Phone lines were cut by US missiles which flattened communication centers during the three-week war to oust Saddam Hussein.
Under Saddam's leadership, Iraqis only had land lines, as the country was never equipped with a mobile system. Anyone caught with a satellite phone was taken for a traitor.
Foreign journalists were also told they could only use their satellite telephones at the information ministry, where they were based until it was burned by looters a few days ago.
Since the airport is closed and access by land is still very dangerous, the entire population of 24 million is now left completely cut off from the outside world.
Residents are constantly trying to reach the Iraqi diaspora of at least four million people scattered around the four corners of the world, and vice versa.

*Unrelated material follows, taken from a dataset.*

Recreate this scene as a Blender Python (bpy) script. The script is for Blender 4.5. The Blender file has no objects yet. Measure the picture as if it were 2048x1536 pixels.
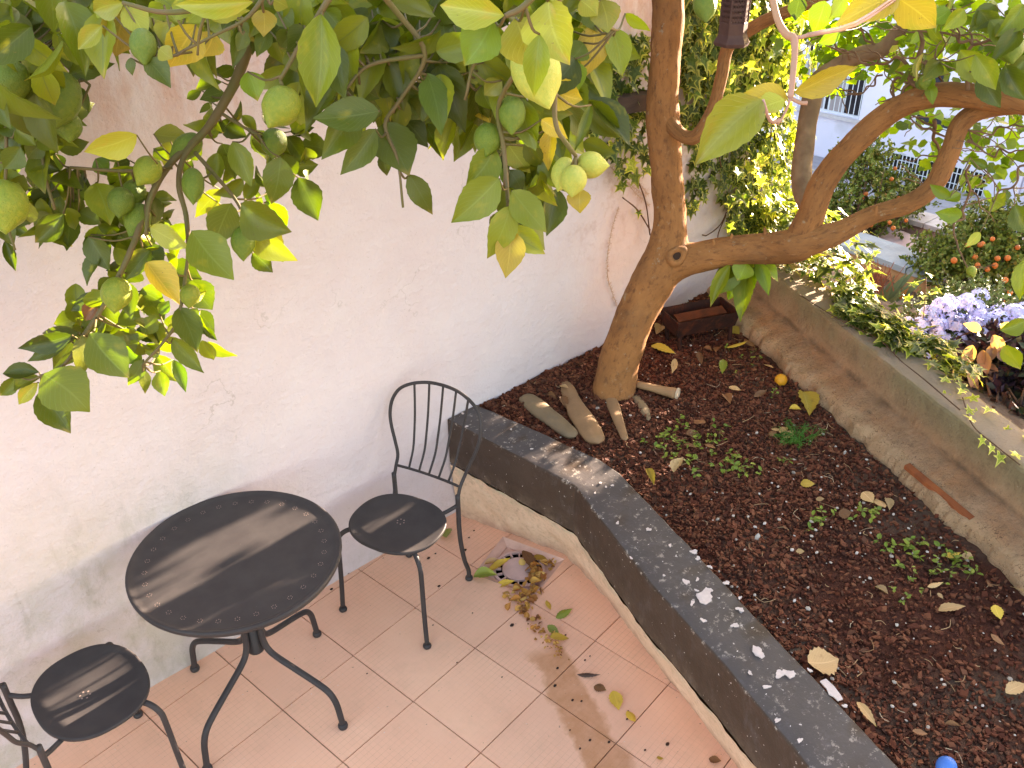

After circling for over an hour in a residential neighborhood, a French journalist who had received a hand-written letter from a distant acquaintance delivered by a driver from Amman finally reached his destination.
"God bless you for this kindness," said the woman reading the note.
Samia, a housewife in a sleepy residential neighborhood of the capital, was apprehensive at first, but when she learned that the stranger standing behind the gate of her house had a telephone, she screamed.
A relief worker from an international organisation had received a call from a colleague abroad, asking him to pass by his aunt's house to inquire about the family. The man had no alternative but to look for the address and find it.
"You are an angel from up above," cried the woman. "I have not spoken with my family in America in over three weeks. They must be dead scared, especially after news of the massive missile bombings next to our home,* she said.
"What is this? It is the first time I have seen these things called satellite mobile phones. I can't believe I can call my sister from my garden," she said.
US troops standing tall on their tanks and amphibious vehicles can also only reach concerned relatives with reporters' telephones.
But the receptionist at the Palestine Hotel where most journalists are based had a peculiar incident the first day the marines arrived.
"We were just sitting there when a young marine came up and asked: 'I would like to make a phone call please'," he said.
"I could not stop myself from saying: 'Are you seriously asking for the phone? But you bombed the lines!" he said, adding: "And you know what his answer was? He just said: 'I am sorry."